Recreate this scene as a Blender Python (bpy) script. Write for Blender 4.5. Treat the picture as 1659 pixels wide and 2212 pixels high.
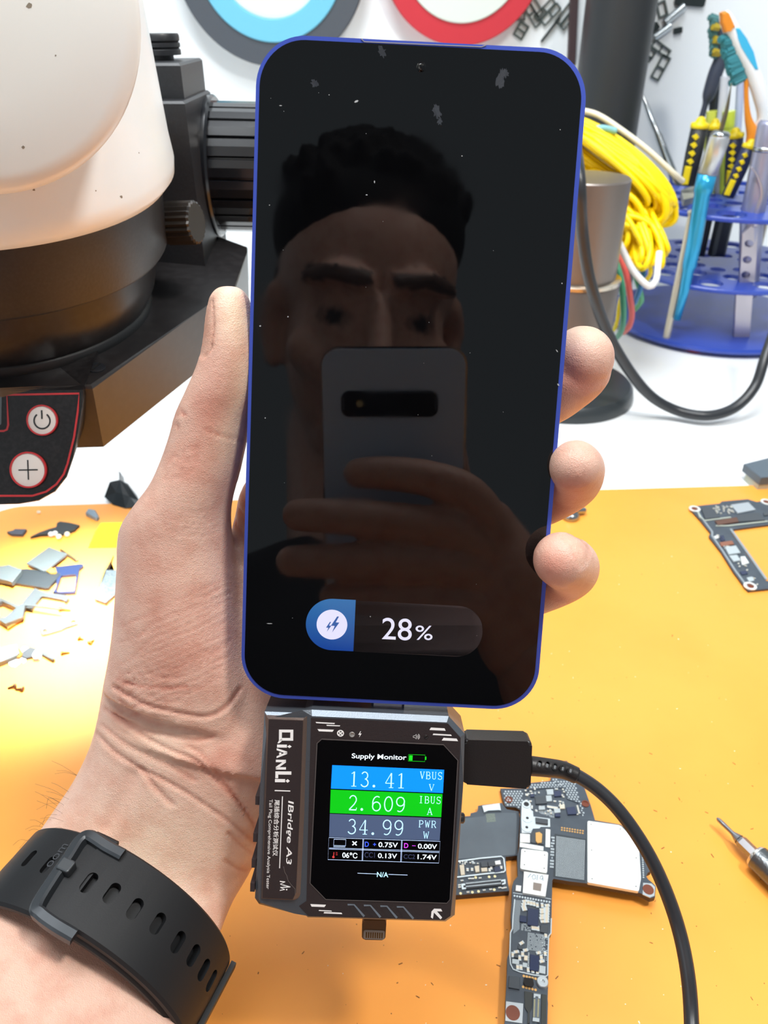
import bpy, bmesh, math, random
import numpy as np
from mathutils import Vector, Matrix
random.seed(7)
for o in list(bpy.data.objects): bpy.data.objects.remove(o)
sc = bpy.context.scene
col = sc.collection
PI = math.pi
# ------------------------------------------------------------------ camera
TZ = 0.75                       # height of the bench top
FPX = 1661.0                    # focal length in pixels of a 1659 x 2212 frame
PITCH = math.radians(33.0)
CAM = Vector((0, 0, TZ + .28))
FW = Vector((0, math.cos(PITCH), -math.sin(PITCH)))
UP = Vector((0, math.sin(PITCH), math.cos(PITCH)))
RT = Vector((1, 0, 0))
cd = bpy.data.cameras.new('camera'); cam = bpy.data.objects.new('camera', cd); col.objects.link(cam)
cd.sensor_fit = 'VERTICAL'; cd.sensor_height = 36; cd.sensor_width = 27
cd.lens = 36 * FPX / 2212
cd.clip_start = .004; cd.clip_end = 20
cam.matrix_world = Matrix((RT, UP, -FW)).transposed().to_4x4(); cam.location = CAM
cd.dof.use_dof = True; cd.dof.focus_distance = .205; cd.dof.aperture_fstop = cd.lens / 1.0
sc.camera = cam
# ------------------------------------------------------------------ light
vs = sc.view_settings
sc.display_settings.display_device = 'sRGB'
vs.view_transform = 'Standard'; vs.look = 'None'; vs.gamma = 1; vs.use_curve_mapping = False
vs.exposure = 0.0
w = bpy.data.worlds.new('world'); sc.world = w; w.use_nodes = True
w.node_tree.nodes['Background'].inputs[0].default_value = (.80, .92, 1.0, 1)
w.node_tree.nodes['Background'].inputs[1].default_value = .33
def lamp(name, kind, loc, target, power, size=.1, color=(1, 1, 1), **k):
    d = bpy.data.lights.new(name, kind); d.energy = power; d.color = color
    if kind == 'AREA': d.shape = 'DISK'; d.size = size
    else: d.shadow_soft_size = size
    for a, b in k.items(): setattr(d, a, b)
    o = bpy.data.objects.new(name, d); col.objects.link(o); o.location = loc
    o.rotation_euler = (Vector(target) - Vector(loc)).to_track_quat('-Z', 'Y').to_euler()
    return o
lamp('bench_lamp_light', 'AREA', (.34, .05, TZ + .92), (0, .2, TZ), 5.6, .13, (1, .97, .92))
lamp('cool_fill_light', 'AREA', (-.95, -.75, TZ + .95), (-.1, .3, TZ + .15), 3.6, .9, (.88, .95, 1))  # added fill from behind left, no window stands there
lamp('ceiling_light', 'AREA', (-.15, .30, TZ + 1.45), (0, .95, TZ + .25), 23, .7, (.93, .97, 1))
# ------------------------------------------------------------------ picking points in the place
def ray(px, py): return RT * ((px - 829.5) / FPX) + UP * ((1106 - py) / FPX) + FW
def P(px, py, z): return CAM + ray(px, py) * z
class Fr:                        # a plane in the place with its own axes
    def __init__(s, o, ex, ey, en): s.o, s.ex, s.ey, s.en = Vector(o), Vector(ex).normalized(), Vector(ey).normalized(), Vector(en).normalized()
    def p(s, a, b, c=0): return s.o + s.ex * a + s.ey * b + s.en * c
    def uv(s, px, py, c=0):
        d = ray(px, py); t = ((s.o + s.en * c - CAM).dot(s.en)) / d.dot(s.en)
        q = CAM + d * t - s.o
        return (q.dot(s.ex), q.dot(s.ey))
    def at(s, px, py, c=0): return s.p(*s.uv(px, py, c), c)
    def up(s, c): return Fr(s.o + s.en * c, s.ex, s.ey, s.en)
def Q(x0, y0, s, pts): return [(x0 + x / s, y0 + y / s) for x, y in pts]
TAB = Fr((0, 0, TZ), (1, 0, 0), (0, 1, 0), (0, 0, 1))
def C3(x, y, z): return CAM + RT * x + UP * y + FW * z
# ------------------------------------------------------------------ materials
def lin(c):
    if isinstance(c, str):
        c = [int(c[i:i + 2], 16) / 255 for i in (0, 2, 4)]
        c = [x / 12.92 if x <= .04045 else ((x + .055) / 1.055) ** 2.4 for x in c]
    return (*c[:3], 1)
MATS = {}
def M(name, c='808080', rough=.5, metal=0, spec=.5, noise=0, nscale=200, bump=0, bscale=800, emit=0, trans=0, coat=0, c2=None, alpha=1):
    if name in MATS: return MATS[name]
    m = bpy.data.materials.new(name); m.use_nodes = True; MATS[name] = m
    nt = m.node_tree; b = nt.nodes['Principled BSDF']
    b.inputs['Base Color'].default_value = lin(c); b.inputs['Roughness'].default_value = rough
    b.inputs['Metallic'].default_value = metal; b.inputs['Specular IOR Level'].default_value = spec
    if coat: b.inputs['Coat Weight'].default_value = coat; b.inputs['Coat Roughness'].default_value = .05
    if trans: b.inputs['Transmission Weight'].default_value = trans
    if alpha < 1: b.inputs['Alpha'].default_value = alpha
    if emit: b.inputs['Emission Color'].default_value = lin(c); b.inputs['Emission Strength'].default_value = emit
    tc = nt.nodes.new('ShaderNodeTexCoord')
    if noise or c2:
        n = nt.nodes.new('ShaderNodeTexNoise'); n.inputs['Scale'].default_value = nscale; n.inputs['Detail'].default_value = 4
        nt.links.new(tc.outputs['Object'], n.inputs['Vector'])
        mx = nt.nodes.new('ShaderNodeMix'); mx.data_type = 'RGBA'
        a = lin(c); mx.inputs['A'].default_value = a
        mx.inputs['B'].default_value = lin(c2) if c2 else (*[min(1, x * (1 + noise) + noise * .01) for x in a[:3]], 1)
        rr = nt.nodes.new('ShaderNodeMapRange'); rr.inputs['From Min'].default_value = .42; rr.inputs['From Max'].default_value = .68
        nt.links.new(n.outputs['Fac'], rr.inputs['Value']); nt.links.new(rr.outputs[0], mx.inputs['Factor'])
        nt.links.new(mx.outputs['Result'], b.inputs['Base Color'])
    if bump:
        n2 = nt.nodes.new('ShaderNodeTexNoise'); n2.inputs['Scale'].default_value = bscale; n2.inputs['Detail'].default_value = 3
        nt.links.new(tc.outputs['Object'], n2.inputs['Vector'])
        bp = nt.nodes.new('ShaderNodeBump'); bp.inputs['Strength'].default_value = bump; bp.inputs['Distance'].default_value = .001
        nt.links.new(n2.outputs['Fac'], bp.inputs['Height']); nt.links.new(bp.outputs[0], b.inputs['Normal'])
    return m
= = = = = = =
Task prompt: Repeat the material above word for word, please, apart from its images.

Answer:
Recreate this scene as a Blender Python (bpy) script. Write for Blender 4.5. Treat the picture as 1659 pixels wide and 2212 pixels high.
import bpy, bmesh, math, random
import numpy as np
from mathutils import Vector, Matrix
random.seed(7)
for o in list(bpy.data.objects): bpy.data.objects.remove(o)
sc = bpy.context.scene
col = sc.collection
PI = math.pi
# ------------------------------------------------------------------ camera
TZ = 0.75                       # height of the bench top
FPX = 1661.0                    # focal length in pixels of a 1659 x 2212 frame
PITCH = math.radians(33.0)
CAM = Vector((0, 0, TZ + .28))
FW = Vector((0, math.cos(PITCH), -math.sin(PITCH)))
UP = Vector((0, math.sin(PITCH), math.cos(PITCH)))
RT = Vector((1, 0, 0))
cd = bpy.data.cameras.new('camera'); cam = bpy.data.objects.new('camera', cd); col.objects.link(cam)
cd.sensor_fit = 'VERTICAL'; cd.sensor_height = 36; cd.sensor_width = 27
cd.lens = 36 * FPX / 2212
cd.clip_start = .004; cd.clip_end = 20
cam.matrix_world = Matrix((RT, UP, -FW)).transposed().to_4x4(); cam.location = CAM
cd.dof.use_dof = True; cd.dof.focus_distance = .205; cd.dof.aperture_fstop = cd.lens / 1.0
sc.camera = cam
# ------------------------------------------------------------------ light
vs = sc.view_settings
sc.display_settings.display_device = 'sRGB'
vs.view_transform = 'Standard'; vs.look = 'None'; vs.gamma = 1; vs.use_curve_mapping = False
vs.exposure = 0.0
w = bpy.data.worlds.new('world'); sc.world = w; w.use_nodes = True
w.node_tree.nodes['Background'].inputs[0].default_value = (.80, .92, 1.0, 1)
w.node_tree.nodes['Background'].inputs[1].default_value = .33
def lamp(name, kind, loc, target, power, size=.1, color=(1, 1, 1), **k):
    d = bpy.data.lights.new(name, kind); d.energy = power; d.color = color
    if kind == 'AREA': d.shape = 'DISK'; d.size = size
    else: d.shadow_soft_size = size
    for a, b in k.items(): setattr(d, a, b)
    o = bpy.data.objects.new(name, d); col.objects.link(o); o.location = loc
    o.rotation_euler = (Vector(target) - Vector(loc)).to_track_quat('-Z', 'Y').to_euler()
    return o
lamp('bench_lamp_light', 'AREA', (.34, .05, TZ + .92), (0, .2, TZ), 5.6, .13, (1, .97, .92))
lamp('cool_fill_light', 'AREA', (-.95, -.75, TZ + .95), (-.1, .3, TZ + .15), 3.6, .9, (.88, .95, 1))  # added fill from behind left, no window stands there
lamp('ceiling_light', 'AREA', (-.15, .30, TZ + 1.45), (0, .95, TZ + .25), 23, .7, (.93, .97, 1))
# ------------------------------------------------------------------ picking points in the place
def ray(px, py): return RT * ((px - 829.5) / FPX) + UP * ((1106 - py) / FPX) + FW
def P(px, py, z): return CAM + ray(px, py) * z
class Fr:                        # a plane in the place with its own axes
    def __init__(s, o, ex, ey, en): s.o, s.ex, s.ey, s.en = Vector(o), Vector(ex).normalized(), Vector(ey).normalized(), Vector(en).normalized()
    def p(s, a, b, c=0): return s.o + s.ex * a + s.ey * b + s.en * c
    def uv(s, px, py, c=0):
        d = ray(px, py); t = ((s.o + s.en * c - CAM).dot(s.en)) / d.dot(s.en)
        q = CAM + d * t - s.o
        return (q.dot(s.ex), q.dot(s.ey))
    def at(s, px, py, c=0): return s.p(*s.uv(px, py, c), c)
    def up(s, c): return Fr(s.o + s.en * c, s.ex, s.ey, s.en)
def Q(x0, y0, s, pts): return [(x0 + x / s, y0 + y / s) for x, y in pts]
TAB = Fr((0, 0, TZ), (1, 0, 0), (0, 1, 0), (0, 0, 1))
def C3(x, y, z): return CAM + RT * x + UP * y + FW * z
# ------------------------------------------------------------------ materials
def lin(c):
    if isinstance(c, str):
        c = [int(c[i:i + 2], 16) / 255 for i in (0, 2, 4)]
        c = [x / 12.92 if x <= .04045 else ((x + .055) / 1.055) ** 2.4 for x in c]
    return (*c[:3], 1)
MATS = {}
def M(name, c='808080', rough=.5, metal=0, spec=.5, noise=0, nscale=200, bump=0, bscale=800, emit=0, trans=0, coat=0, c2=None, alpha=1):
    if name in MATS: return MATS[name]
    m = bpy.data.materials.new(name); m.use_nodes = True; MATS[name] = m
    nt = m.node_tree; b = nt.nodes['Principled BSDF']
    b.inputs['Base Color'].default_value = lin(c); b.inputs['Roughness'].default_value = rough
    b.inputs['Metallic'].default_value = metal; b.inputs['Specular IOR Level'].default_value = spec
    if coat: b.inputs['Coat Weight'].default_value = coat; b.inputs['Coat Roughness'].default_value = .05
    if trans: b.inputs['Transmission Weight'].default_value = trans
    if alpha < 1: b.inputs['Alpha'].default_value = alpha
    if emit: b.inputs['Emission Color'].default_value = lin(c); b.inputs['Emission Strength'].default_value = emit
    tc = nt.nodes.new('ShaderNodeTexCoord')
    if noise or c2:
        n = nt.nodes.new('ShaderNodeTexNoise'); n.inputs['Scale'].default_value = nscale; n.inputs['Detail'].default_value = 4
        nt.links.new(tc.outputs['Object'], n.inputs['Vector'])
        mx = nt.nodes.new('ShaderNodeMix'); mx.data_type = 'RGBA'
        a = lin(c); mx.inputs['A'].default_value = a
        mx.inputs['B'].default_value = lin(c2) if c2 else (*[min(1, x * (1 + noise) + noise * .01) for x in a[:3]], 1)
        rr = nt.nodes.new('ShaderNodeMapRange'); rr.inputs['From Min'].default_value = .42; rr.inputs['From Max'].default_value = .68
        nt.links.new(n.outputs['Fac'], rr.inputs['Value']); nt.links.new(rr.outputs[0], mx.inputs['Factor'])
        nt.links.new(mx.outputs['Result'], b.inputs['Base Color'])
    if bump:
        n2 = nt.nodes.new('ShaderNodeTexNoise'); n2.inputs['Scale'].default_value = bscale; n2.inputs['Detail'].default_value = 3
        nt.links.new(tc.outputs['Object'], n2.inputs['Vector'])
        bp = nt.nodes.new('ShaderNodeBump'); bp.inputs['Strength'].default_value = bump; bp.inputs['Distance'].default_value = .001
        nt.links.new(n2.outputs['Fac'], bp.inputs['Height']); nt.links.new(bp.outputs[0], b.inputs['Normal'])
    return m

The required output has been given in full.